Spécificités stylistiques
- Art de l'implicite : La satire se dissimule sous les descriptions fastueuses, créant un contraste saisissant avec la réalité, ce qui amplifie la portée critique.
- Langue précieuse : Le lexique choisi, les parallélismes rigoureux et les images lumineuses servent une dénonciation d'autant plus percutante qu'elle est élégante.

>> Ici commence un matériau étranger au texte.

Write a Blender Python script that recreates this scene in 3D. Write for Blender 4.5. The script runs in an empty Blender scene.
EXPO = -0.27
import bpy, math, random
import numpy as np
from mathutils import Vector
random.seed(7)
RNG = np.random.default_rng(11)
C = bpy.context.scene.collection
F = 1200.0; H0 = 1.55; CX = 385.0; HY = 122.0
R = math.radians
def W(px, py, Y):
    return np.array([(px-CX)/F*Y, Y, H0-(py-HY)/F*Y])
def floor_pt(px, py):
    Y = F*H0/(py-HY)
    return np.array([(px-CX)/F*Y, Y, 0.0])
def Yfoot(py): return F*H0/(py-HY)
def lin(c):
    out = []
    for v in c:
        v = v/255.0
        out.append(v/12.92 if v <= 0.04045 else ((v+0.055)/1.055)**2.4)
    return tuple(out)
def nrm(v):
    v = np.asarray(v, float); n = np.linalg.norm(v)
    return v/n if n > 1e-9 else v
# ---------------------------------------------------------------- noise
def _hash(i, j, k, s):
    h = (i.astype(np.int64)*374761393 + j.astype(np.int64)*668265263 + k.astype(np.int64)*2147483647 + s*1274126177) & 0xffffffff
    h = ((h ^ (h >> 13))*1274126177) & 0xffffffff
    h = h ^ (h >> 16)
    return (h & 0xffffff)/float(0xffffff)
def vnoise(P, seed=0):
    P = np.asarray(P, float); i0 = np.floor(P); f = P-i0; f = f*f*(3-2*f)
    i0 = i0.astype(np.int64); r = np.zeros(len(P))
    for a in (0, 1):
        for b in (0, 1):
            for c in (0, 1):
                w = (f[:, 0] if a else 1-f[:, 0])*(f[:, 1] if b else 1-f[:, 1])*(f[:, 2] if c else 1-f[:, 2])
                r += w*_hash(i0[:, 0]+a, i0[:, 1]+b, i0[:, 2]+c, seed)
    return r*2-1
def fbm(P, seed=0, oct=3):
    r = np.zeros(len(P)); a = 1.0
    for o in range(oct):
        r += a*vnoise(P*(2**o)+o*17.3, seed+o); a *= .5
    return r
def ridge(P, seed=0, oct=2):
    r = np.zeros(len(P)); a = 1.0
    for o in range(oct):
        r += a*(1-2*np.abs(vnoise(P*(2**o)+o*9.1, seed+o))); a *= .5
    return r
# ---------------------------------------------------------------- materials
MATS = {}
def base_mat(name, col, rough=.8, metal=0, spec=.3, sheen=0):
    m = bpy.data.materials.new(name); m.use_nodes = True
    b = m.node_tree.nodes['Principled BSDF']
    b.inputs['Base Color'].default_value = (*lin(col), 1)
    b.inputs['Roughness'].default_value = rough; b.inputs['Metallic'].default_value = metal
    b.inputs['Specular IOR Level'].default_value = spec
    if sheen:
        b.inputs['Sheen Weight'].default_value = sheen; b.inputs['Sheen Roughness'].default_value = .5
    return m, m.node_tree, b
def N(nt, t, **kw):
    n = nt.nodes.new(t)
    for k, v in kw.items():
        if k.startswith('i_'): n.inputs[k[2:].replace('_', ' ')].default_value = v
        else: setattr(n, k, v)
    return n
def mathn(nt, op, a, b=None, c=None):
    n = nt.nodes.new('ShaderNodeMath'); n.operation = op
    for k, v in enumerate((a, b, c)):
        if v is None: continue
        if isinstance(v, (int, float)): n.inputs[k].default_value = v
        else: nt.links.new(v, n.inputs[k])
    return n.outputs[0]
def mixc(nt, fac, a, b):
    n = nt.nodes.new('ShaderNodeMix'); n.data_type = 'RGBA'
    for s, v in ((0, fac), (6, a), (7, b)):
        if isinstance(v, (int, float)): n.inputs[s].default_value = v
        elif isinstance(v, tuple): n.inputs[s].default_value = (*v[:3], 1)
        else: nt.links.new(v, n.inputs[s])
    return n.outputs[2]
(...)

- Érudition allusive : Les références historiques (« wǔ líng », « wú jì », « mò chóu ») enrichissent le texte tout en approfondissant son message, conférant à la critique une dimension culturelle.
Éclairages
À travers ce poème, Wei Zhuang exprime non seulement sa nostalgie personnelle, mais aussi une condamnation sans appel de l'aveuglement des élites en temps de crise. Derrière la splendeur se cache la décadence, au-delà du rêve attend la réalité cruelle. L'image finale des « eaux s'écoulant vers l'est » devient un avertissement silencieux : face aux bouleversements historiques, l'insouciance est coupable. Cette œuvre, empreinte d'un esprit critique aigu et d'un sens aigu des responsabilités envers la nation, conserve aujourd'hui toute sa résonance.
Traducteur de poésie
Xu Yua-chong(许渊冲)
À propos du poète
Wei Zhuang (韦庄), vers 836 - 910 après J.-C., était originaire de Xi'an, dans la province de Shaanxi. Il a écrit plus de cinquante poèmes et était un poète représentatif de l'« école de la chambre des fleurs », aux côtés de Wen Tingyun.